Believing with you that religion is a matter which lies solely between Man and his God, that he owes account to none other for his faith or his worship, that the legitimate powers of government reach actions only, and not opinions, I contemplate with sovereign reverence that act of the whole American people which declared that their legislature should “make no law respecting an establishment of religion, or prohibiting the free exercise thereof,” thus building a wall of separation between Church and State.

That “wall” in Jefferson’s letter, however, seems to be protecting religion from state interference, not keeping religion out of public life.

Another interpretation of the “separation” was in the the Virginia Statute for Religious Freedom, adopted in 1786. This was also written by Thomas Jefferson and pushed by James Madison, and guaranteed that no one may be compelled to finance any religion or denomination. It reads, in part:

Be it enacted by the General Assembly, That no man shall be compelled to frequent or support any religious worship, place, or ministry whatsoever, nor shall be enforced, restrained, molested, or burthened in his body or goods, nor shall otherwise suffer on account of his religious opinions or belief; but that all men shall be free to profess, and by argument to maintain, their opinion in matters of religion, and that the same shall in no wise diminish, enlarge, or affect their civil capacities.

The document itself speaks of keeping the state from adopting any religion or imposing the same through any coercive means. It does not, however, state that religion can have no role in public life.

The thinking of British philosopher John Locke, which deeply influenced the drafting of the U.S. Constitution, made use of the principle of a “social contract”. In the Wikipedia entry on Separation of Church and State, we find this:

According to his principle of the social contract, Locke argued that the government lacked authority in the realm of individual conscience, as this was something rational people could not cede to the government for it or others to control. For Locke, this created a natural right in the liberty of conscience, which he argued must therefore remain inviolable by any government authority. These views on religious tolerance and the importance of individual conscience, along with his social contract, became influential in the American colonies.

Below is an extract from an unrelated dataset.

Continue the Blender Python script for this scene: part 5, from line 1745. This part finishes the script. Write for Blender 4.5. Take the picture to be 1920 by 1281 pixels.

Locke’s view is again totally different from the preposterous idea that the “church should not interfere in the affairs of men”. If anything, it expressed an opposite view: that the state should not interfere in matters of conscience.

Even the US Supreme Court has begun to turn away from the position espoused by those who want to silence the Church using the “separation of church and state” argument. The same Wikipedia article notes this as follows:

The term was used and defended heavily by the Court until the early 1970s. Since that time, the Court has distanced itself from the metaphor, often suggesting the metaphor conveys hostility to religion in contrast to Jefferson’s original eaning “… in behalf of the rights of [religious] conscience.” In Wallace v. Jaffree, Justice Rehnquist presented the view that he establishment clause was intended to protect local establishments of religion from federal interference — a view which diminished the strong separation views of the Court. Justice Scalia has criticized the metaphor as a bulldozer removing religion from American public life.

Again, we see here that the purpose of separation of church and state is todefend religion from federal interference, not the other way around.

Public office

Some have even gone so far as to claim that separation of church and state means that religious leaders — including priests and ministers — cannot run for public office. This is plain religious discrimination and has no legal basis in the Philippines (or for that matter, in the U.S.).

The Catholic Church itself discourages priests from participating in partisan politics since such participation may divide the flock; but this is not a constitutional or legal prohibition, and the Church can also allow it in some cases. As far as the law goes, there is simply no provision whatsoever in either the U.S. or Philippine Constitutions that prohibits priests and ministers from holding public office.

Silencing the Church

The bottom line is that the principle of separation of church and state is to guarantee religious freedom by preventing oppression by the government. Yet it seems that there are those who would rather use it as a means to keep the Church from pointing out errors and exposing wrongdoing.

The dangers posed by such attempts to shut out religion are quite real and should concern us all, as Carlos Palad also pointed out:

Just as indifference towards religion often masks a latent hostility towards it, so the secularist mentality often ends up in outright persecution of religius belief. There is no way this slide can be averted, for if religious belief is something that is too dangerous to be displayed in public, then perhaps it is something that should eventually be extirpated for the public good. In our time, this creeping hostility often combines with a tendency to consider abortion, homosexuality and various forms of immorality to be “rights” against which no one should even speak out. This is the reason why Cardinal Ratzinger has spoken of an “intolerant” secularism that begins by excluding religion from the public sphere and ends up so extending that public sphere that the individual conscience is left with no room for religious belief.
. . .

The case against secularization can be summed up as follows: secularism is itself a dogma, a form of sectarianism that by definition should not be allowed to rule the public sphere to the detriment of other viewpoints. Secularism, far from guaranteeing freedom of conscience, endangers conscience because it progressively disallows religious consciences from speaking out, while non-religious or anti-religious people do not labor under any similar disability. Secularism implicitly denies any real importance to religious matters, turning it entirely into a private matter or a matter of mere opinion. The Church supports a genuine freedom of conscience that gives ample space in the public sphere for the expression of different beliefs; however, religious beliefs must also have this right to free expression, and in predominantly Christian countries this Christian character must be respected by the state as the basis of the spiritual life of the nation, and as the default viewpoint from which legislative matters are considered.

Christ Himself expressed His faith at all times. He didn’t hide behind any sentimental notions of “keeping one’s faith a private matter” or political correctness. We should not do any less.